Spring garden spruce up...

While the weather was cold and before it was planting season, I started a project at my house to add a chopped limestone edge and an Oklahoma flagstone cap to the beds along the front walk.  It turned out great and I was very happy with the result.

But then the nice weather came, and with it, clients.  Clients who wanted designs and hardscaping and landscaping and the items left unfinished on my project remained unfinished.  Until this week.

An unexpected opening for the crew found them at my house with 4-1/2 yards of great soil - Thunder Garden Soil from  Geo Growers.  That was worked into the front beds, which are now, in essence, raised beds.  Miscellaneous volunteer seeds - zinnias and salvias and other random plants were hoed out and given the boot.

I stood back and took stock of my bed and tried to view it as I would a client's.  I'd been unhappy with it for a while.  So off  I went, three days in a row, to the nursery to load up every inch of my car with plants.

We filled the holes and created structure and contrast and texture (all the things I preach about!) These are the plants I added:
These didn't all go into the walkway bed, I filled holes in other beds, too. I finally replaced my critically-wounded franzosini agave with a whale's tongue.  It will never be the same, but it also won't make 30 pups a month that have to be cut out and it won't get 20 feet tall and it won't freeze as easily.

I love the new plants and the new mulch that followed, but one of the things I'm most excited about is that they finally brought me moss rocks to put in the section of dry creek right by the front door.  After lots of -- no, tilt it this way, no, bury that end, no turn it around, not this way, that way -- I am happy with the placement of the rocks.  They add so much to the natural look of the entire area.
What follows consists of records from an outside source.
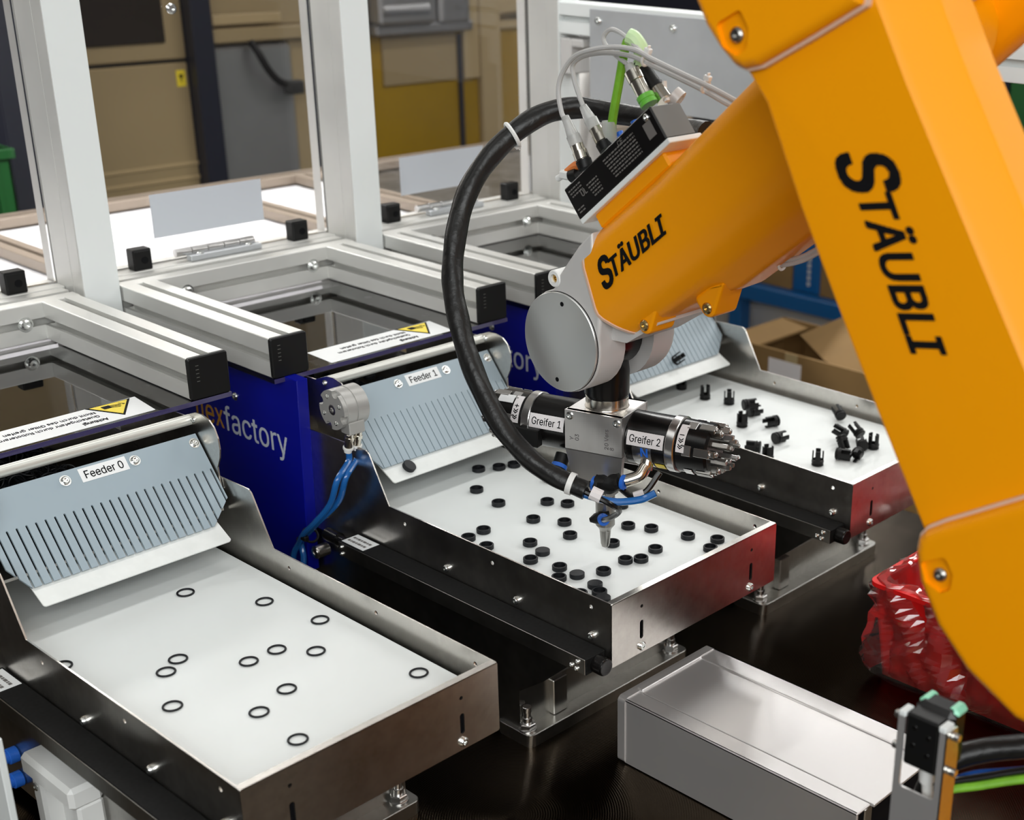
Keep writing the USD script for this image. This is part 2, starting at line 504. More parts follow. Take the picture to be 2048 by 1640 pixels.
def text(s, height, origin, ux, uy, depth=0.0003, bold=False, fit=None, slant=0.0, heavy=0.0):
    """Lettering whose baseline runs along ux from origin; fit = total width."""
    m = meshkit.text_mesh(s, height, depth, bold)
    v = np.array(m.vertices)
    if fit:
        v[:, 0] = (v[:, 0] - v[:, 0].min()) * fit / (v[:, 0].max() - v[:, 0].min())
    v[:, 0] += slant * v[:, 1]
    one = place(trimesh.Trimesh(v, m.faces, process=False), origin, np.asarray(ux, float), np.asarray(uy, float))
    if not heavy:
        return one
    ux, n = np.asarray(ux, float), np.cross(ux, uy)
    return cat_(*[trimesh.Trimesh(one.vertices + ux * heavy * k + n * depth * .1 * k, one.faces, process=False) for k in (-.5, 0, .5)])


def hull_prism(poly, h, b, origin, ux, uy, uz, steps=7):
    """Convex prism with a rounded far rim."""
    poly = Polygon(poly.convex_hull.exterior.coords)
    pts = [np.column_stack([np.array(poly.exterior.coords)[:-1], np.zeros(len(poly.exterior.coords) - 1)])]
    for s in range(steps + 1):
        a = s / steps * np.pi / 2
        q = np.array(poly.buffer(-b * (1 - np.cos(a)) - 1e-6).exterior.coords)[:-1]
        pts.append(np.column_stack([q, np.full(len(q), h - b + b * np.sin(a))]))
    return place(trimesh.convex.convex_hull(np.vstack(pts)), origin, ux, uy, uz)


def carve(mesh, cutter):
    a, b = (manifold3d.Manifold(manifold3d.Mesh(np.asarray(m.vertices, np.float32), np.asarray(m.faces, np.uint32))) for m in (mesh, cutter))
    r = (a - b).to_mesh()
    if len(r.tri_verts) == 0:
        return mesh
    return trimesh.Trimesh(r.vert_properties[:, :3], r.tri_verts, process=False)
P = 0.39154          # pitch between feeders along x
N_FEED = 3

# ------------------------------------------------------------------ the shop around the cell
def struct(name, mesh, m, label=None):
    return obj(name, mesh, m, kind='structure', label=label)


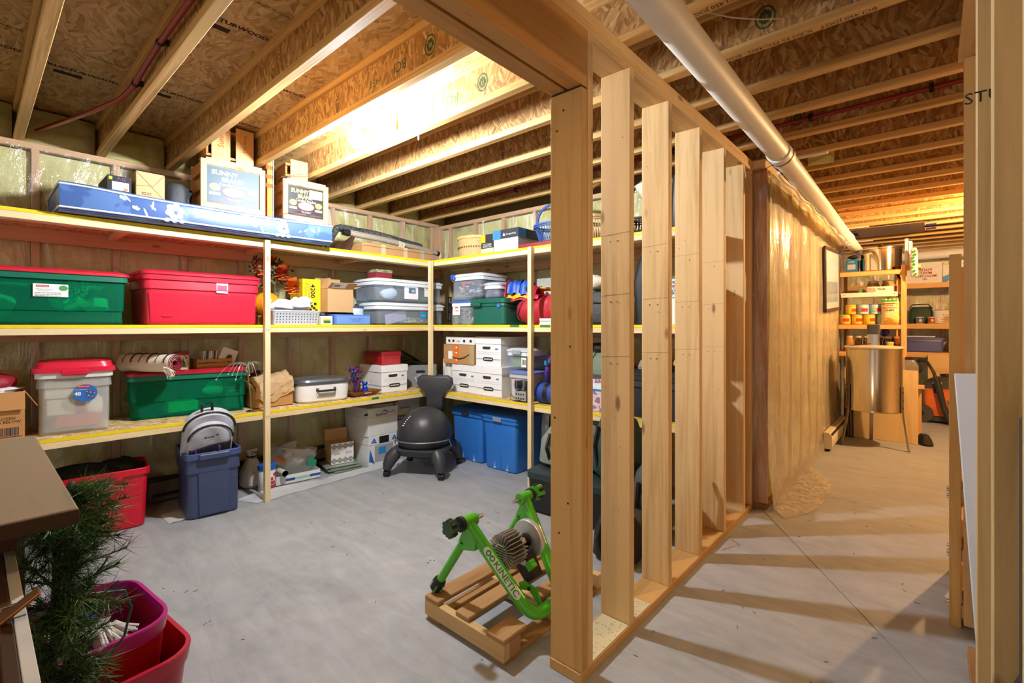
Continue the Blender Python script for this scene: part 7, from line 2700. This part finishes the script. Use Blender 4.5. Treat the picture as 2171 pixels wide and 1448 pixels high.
t = thing('ivy_pouch', 'pale pouch printed with green leaves at the end of the pantry unit', 'pouch', (-.145, 6.938, LV[0] - .02), 0)
MB().rr([(-.08, .028, .05, .02), (.0, .034, .06, .02), (.2, .03, .05, .02), (.24, .018, .03, .01)]).build('pouch', pm('#e6dcc8', .5), t)
rg = random.Random(6)
for i in range(8):
    p = (rg.uniform(-.02, .02), -.062 + rg.uniform(-.002, .0), -.06 + i * .036)
    MB().prism([(p[0] - .016, p[2]), (p[0], p[2] + .02), (p[0] + .018, p[2] + .004), (p[0], p[2] - .018)], p[1] - .001, p[1], 'y').build('leaf_print', pm('#2f7a2a', .5), t, smooth=False)


def jar(label, loc, r, h, col, lidcol, group):
    t = thing('jar', label, 'jar', loc, 0, group)
    MB().lathe([(r * .92, 0), (r, .006), (r, h * .78), (r * .8, h * .9), (r * .8, h)], 18).build('glass', pm(col, .12, coat=.8), t)
    MB().lathe([(r * .86, h - .004), (r * .88, h), (r * .88, h + .014), (r * .8, h + .018), (0, h + .018)], 18).build('lid', pm(lidcol, .35, .3), t)
    return t


t = carton('red and cream chocolate carton with dark script on the white shelf', .28, .18, .075, (-.44, 7.03, LV[1] + .001), 0, '#f0e2d0')
bx('red_edge', pm('#a32a2e', .5), t, -.14, .14, -.0008, 0, 0, .01, 0)
bx('red_edge', pm('#a32a2e', .5), t, .118, .14, -.0009, 0, .0, .075, 0)
bx('red_edge', pm('#a32a2e', .5), t, -.14, -.13, -.0009, 0, .0, .075, 0)
text(t, 'Nuss', .04, (.0, -.0014, .045), INK, bold=.0008, fit=(.07,))
oval(t, .045, .028, (-.095, -.0006, .036), patches(('#8a2a2a', '#d8b48a', '#3a4a8a', '#e8d8c0'), 50, .6), 'picture', sq=.8)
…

Though they are still small, the Persian shield and loropetalum will add a nice purple to the lime spikes of the sparkler sedge and the hot gold Cuban duranta that's now just emerging from dormancy.

My new passalong bronze iris from Robin at Getting Grounded went into this bed along with some coleus to mirror the lime and purple on the other side.

These foxtail ferns (my first ever) will provide some structural contrast for the rock rose volunteer in the center that I babied over the winter.  The yellow zinnias will coordinate with the yellow skeletonleaf golden eye and the bright edge yucca further down the bed.

I can't wait to see the brilliant purple Amistad savlias bloom next to the bright edge and the agapanthus.  (It's still hard to envision it all since almost nothing is blooming quite yet.)

This vignette is at the end of the path - yellow columbine, golden grass, sun coleus, creeping jenny, a yellow lantana and hidden - a copper plant that will grow to become a nice tall bronze backdrop on the left.

This is just a little slice of the bed behind the pool.  The ginormous Maggie roses used to live here.  Now the center piece will be this Miss Molly buddleia, surrounded in front by a semi-circle of pure yellow bulbine.  On either side of the bed are phlox paniculata and lavender trailing lantana and Mexican oregano.

I moved the Amistad salvias from behind these bright edge yuccas last fall.  They just didn't do well in this bed - I think it was too hot for them here.  The stock tank I painted holds an evergreen wisteria planted in the fall - check out the amazing bloom color here.  So now between the two I have three Mexican honeysuckles with their hot orange blooms to play off the purple, yellow and lime.  Love those combos.

So, now I wait, and water a lot by hand.  Bought a few new expandable hoses (yes, I love them and will do a post soon).  And I'm using rainwater from the tank, so that feels great.  I think there are probably 200-250 gallons in there and that's going to go fast if it's going to be 90 every day.

I'm happy with the result and enjoyed walking through the garden tonight with gin and tonic in hand, surveying all the new things and appreciating my garden.